For Thailand, the immediate concern is the stability of its Fuel Fund, a mechanism designed to smooth price volatility for consumers. That fund is now reportedly running a deficit of nearly 50 billion baht (about RM6.2 billion). While a credit facility of 150 billion baht (RM18.5 billion) remains available, officials have warned that, at the current rate of depletion, these reserves could be exhausted within two months.

CLAWBACK MEASURES AND POLICY RESPONSES

In response, Thailand’s Ministry of Energy is pursuing an interventionist approach, seeking to reclaim what it views as “windfall profits” earned by domestic refineries during this period of elevated prices. Using a five-year average refining margin of 2.43 baht as a baseline, any excess earnings are being scrutinised, with the aim of redistributing gains back to consumers.

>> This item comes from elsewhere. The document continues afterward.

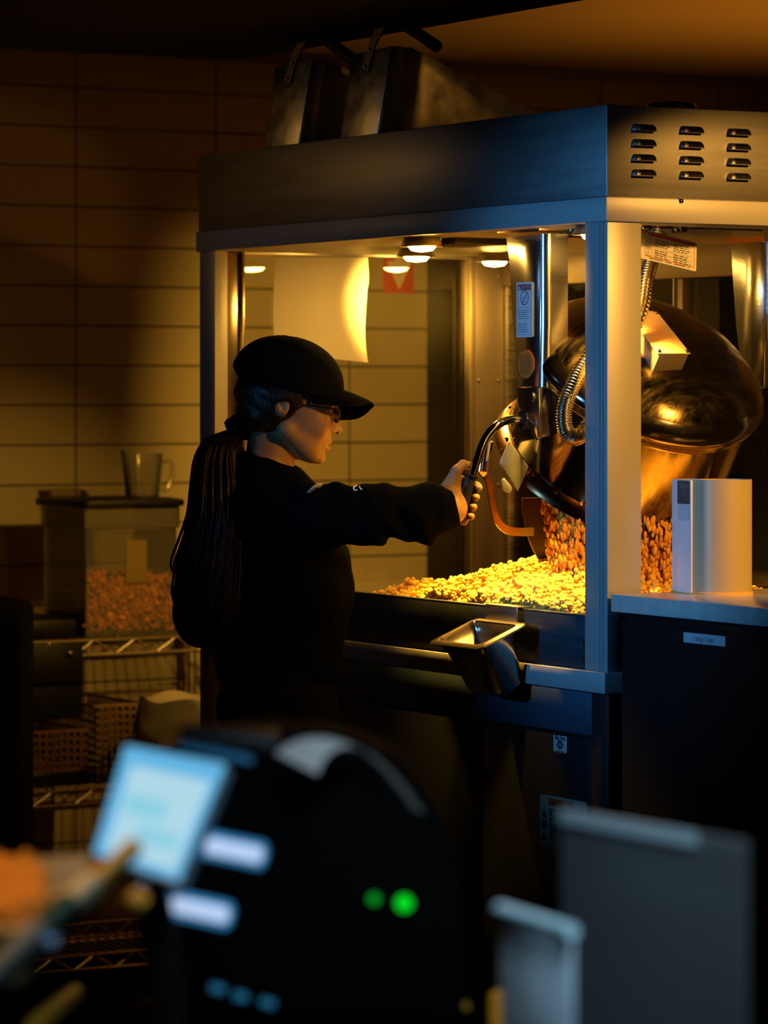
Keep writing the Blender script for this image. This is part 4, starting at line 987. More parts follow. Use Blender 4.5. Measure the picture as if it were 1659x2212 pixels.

Major industry players, including PTT Public Company Limited and Bangchak Corporation, have reportedly signalled a willingness to cooperate, though the final structure of the scheme remains under discussion. Authorities are weighing whether to implement broad-based price reductions or to prioritize targeted subsidies for sectors such as transportation and lower-income households.

This approach reflects a broader tension seen in many economies: how to shield consumers from sudden price shocks without undermining the financial viability of energy producers or the fiscal health of the state.

A CONTRAST WITH MALAYSIA

Malaysia, while certainly not immune to global energy volatility, finds itself in a somewhat more stable position. The country benefits from its status as a modest net exporter of some elements of the crude oil and natural gas supply chains, anchored by the presence of Petroliam Nasional Berhad, better known as PETRONAS. This provides a degree of insulation, particularly in times of elevated global prices.

However, that insulation is not absolute, nor is it infinite. Malaysia remains a net importer of refined petroleum products (in other words, the petrol and diesel we all use), meaning that global price swings still feed into domestic subsidy costs. As seen in recent fiscal discussions, the government’s fuel subsidy bill can expand rapidly when oil prices rise, placing pressure on budgetary targets and prompting calls for rationalization.

Unlike Thailand’s current emergency measures, Malaysia has been gradually shifting towards a more targeted subsidy framework. Programmes such as Budi95 ostensibly aim to direct fuel subsidies towards those who need them most, rather than maintaining blanket price controls. (However, the reality of this is highly questionable, as the end version of the subsidy progamme includes virtually all Malaysian motorists, something that can hardly be called “targeted” subsidies.) This reflects a growing recognition that universal subsidies, while obviously popular and politically beneficial, can be economically inefficient, unsustainable, and disproportionately benefit higher-income groups.

All that said, Malaysia’s approach is not without its own challenges. Balancing affordability with fiscal discipline remains a delicate exercise, particularly in a country where fuel prices are closely watched by the public and have significant downstream effects on the cost of living. Critics say it’s just a matter of time before the eye-popping surge in diesel prices begin showing up in the prices of everyday goods and services – in some measures, that’s already happening.

BROADER ECONOMIC IMPLICATIONS

Thailand’s current predicament highlights the risks inherent in heavily subsidized energy systems. When global prices remain relatively stable, such systems can function effectively, cushioning consumers and supporting economic activity. But when volatility spikes, as it is doing now, the financial burden can quickly become unsustainable.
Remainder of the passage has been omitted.